Thursday, March 31, 2011

Tuhan kabulkan Khayalanku

Awalnya saya merasa penasaran dan tertantang karena ini adalah pengalaman pertama saya pergi ke Halim. Setibanya di lokasi saya merasa sangat prihatin karena ternyata rumah penduduk berjarak tiga meter dari tumpukan sampah. Anak-anak di sana ramah dan ceria meski hidup sangat sederhana. Orangtua mereka juga sangat mendukung mereka untuk bermain dengan kami. Hal ini membuat saya nyaman berinteraksi dengan mereka meski baru pertama kali bertemu.
Tema kegiatan kami kemarin adalah menggambar tentang cita-cita. Sesuai dengan tema hari itu, saya mendekati seorang anak dan bertanya kepadanya: apa cita-citanya jika sudah besar. Dengan spontan dan bersemangat anak itu menjawab bahwa ia ia ingin menjadi babysitter. Saya tatap anak itu dan saya menganggukan kepala. Dia pun gembira luar biasa. Saya dekati yang lain lagi. Sambil saya elus punggungnya saya tanyakan kepadanya: apa cita-citanya. Setengah berteriak dia menjawab, “Sekretaris bos!,” Saya lanjutkan pertanyaan saya padanya, “Mengapa?,” anak itu menjawab, “Karena sekretaris bos selalu membawa komputer (mungkin yang dimaksud laptop) dan buku,” Mendengar semua tadi saya berpikir bagi mereka hal yang kadang-kadang kita lihat sangat sederhana dan tidak masuk hitungan sudah merupakan suatu hal yang sangat diimpikan. Sesungguhnya banyak keindahan di sana yang kita tidak pernah terpikirkan. Tiba-tiba saya berkhayal seandainya posisi saya saat berhadapan dengan mereka bukan seorang siswi SMA Santa Ursula BSD, tetapi seorang pengusaha yang sudah sukses, pasti saya bisa berbuat banyak untuk mereka.
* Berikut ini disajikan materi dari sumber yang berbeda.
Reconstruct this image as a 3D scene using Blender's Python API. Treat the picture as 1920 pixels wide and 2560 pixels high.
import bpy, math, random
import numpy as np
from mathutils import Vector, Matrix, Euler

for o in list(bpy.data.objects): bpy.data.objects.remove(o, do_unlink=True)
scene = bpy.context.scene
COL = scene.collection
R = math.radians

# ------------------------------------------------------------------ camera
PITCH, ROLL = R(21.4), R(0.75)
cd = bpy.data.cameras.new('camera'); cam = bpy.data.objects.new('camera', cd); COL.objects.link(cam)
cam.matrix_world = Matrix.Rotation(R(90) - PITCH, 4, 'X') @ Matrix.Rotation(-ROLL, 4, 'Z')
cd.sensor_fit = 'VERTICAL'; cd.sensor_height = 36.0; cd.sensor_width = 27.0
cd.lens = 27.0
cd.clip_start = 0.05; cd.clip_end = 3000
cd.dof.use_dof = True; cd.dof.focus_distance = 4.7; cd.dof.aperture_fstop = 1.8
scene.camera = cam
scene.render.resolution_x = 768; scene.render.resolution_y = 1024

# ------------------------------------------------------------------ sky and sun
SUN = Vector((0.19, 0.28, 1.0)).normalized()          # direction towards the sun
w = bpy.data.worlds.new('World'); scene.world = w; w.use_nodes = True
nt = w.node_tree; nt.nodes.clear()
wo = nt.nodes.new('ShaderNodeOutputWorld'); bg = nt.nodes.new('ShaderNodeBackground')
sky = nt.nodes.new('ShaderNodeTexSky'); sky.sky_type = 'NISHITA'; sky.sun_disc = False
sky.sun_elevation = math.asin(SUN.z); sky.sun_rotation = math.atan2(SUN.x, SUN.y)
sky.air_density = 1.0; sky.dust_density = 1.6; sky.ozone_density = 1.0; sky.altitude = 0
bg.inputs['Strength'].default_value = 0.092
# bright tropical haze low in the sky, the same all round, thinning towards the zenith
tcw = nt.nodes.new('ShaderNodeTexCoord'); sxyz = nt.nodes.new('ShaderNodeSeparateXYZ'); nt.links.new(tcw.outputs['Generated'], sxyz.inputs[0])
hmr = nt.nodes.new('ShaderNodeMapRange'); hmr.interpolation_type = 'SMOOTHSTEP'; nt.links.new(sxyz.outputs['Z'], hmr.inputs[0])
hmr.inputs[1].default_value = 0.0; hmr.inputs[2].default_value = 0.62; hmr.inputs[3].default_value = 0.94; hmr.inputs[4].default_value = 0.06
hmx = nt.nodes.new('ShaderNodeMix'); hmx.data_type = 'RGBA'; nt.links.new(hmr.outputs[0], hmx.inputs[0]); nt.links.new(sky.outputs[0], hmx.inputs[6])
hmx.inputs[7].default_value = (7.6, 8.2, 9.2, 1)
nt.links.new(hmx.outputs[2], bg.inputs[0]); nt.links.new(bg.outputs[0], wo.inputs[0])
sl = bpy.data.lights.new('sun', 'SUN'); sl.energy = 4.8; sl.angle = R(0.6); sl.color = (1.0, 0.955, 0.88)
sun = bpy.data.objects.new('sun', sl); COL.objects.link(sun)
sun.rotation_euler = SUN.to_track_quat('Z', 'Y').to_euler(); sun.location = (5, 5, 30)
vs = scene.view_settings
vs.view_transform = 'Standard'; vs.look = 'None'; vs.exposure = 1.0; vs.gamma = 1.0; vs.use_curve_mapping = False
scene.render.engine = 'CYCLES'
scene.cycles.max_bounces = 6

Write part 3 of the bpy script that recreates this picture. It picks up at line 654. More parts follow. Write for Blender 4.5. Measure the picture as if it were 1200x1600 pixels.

Akhirnya saya termotivasi dan sadar bahwa saya harus berjuang habis-habisan agar saya menjadi seseorang seperti dalam khayalan saya dan saya memohon kepada Tuhan jika Tuhan mengabulkan khayalan saya tadi semoga Tuhan memelihara jiwa saya agar saya tetap menyadari bahwa nan jauh di pinggiran sana banyak insan yang menanti uluran tangan untuk mendekap mereka dengan penuh kasih.
Satu lagi pengalaman menarik pada hari itu. Seorang anak bernama Keke, perempuan berumur kurang lebih 3 tahun. Nakalnya luar biasa. Selalu saja mengganggu teman-temannya dengan mencoretkan pensil warna di kertas temannya. Dan temannya selalu memprotes kelakuannya. Satu pak pensil warna yang tersedia pun berkali-kali ditumpahkannya. Dan saya selalu sibuk memungutinya. Kadang saya sampai harus merangkak di bawah meja. Begitu dibuat berulang-ulang. Dan bila saya nasehati tidak pernah didengar bahkan ditumpahkan kembali pensil-pensil itu. Saya sadar bahwa saya tidak mungkin memarahinya meski saya sedikit kesal. Ini pun menjadi renungan saya bahwa jika saya sudah menuju ke tempat itu saya harus siap menjadi pelayan mereka. Saya berusaha menerima tantangan itu.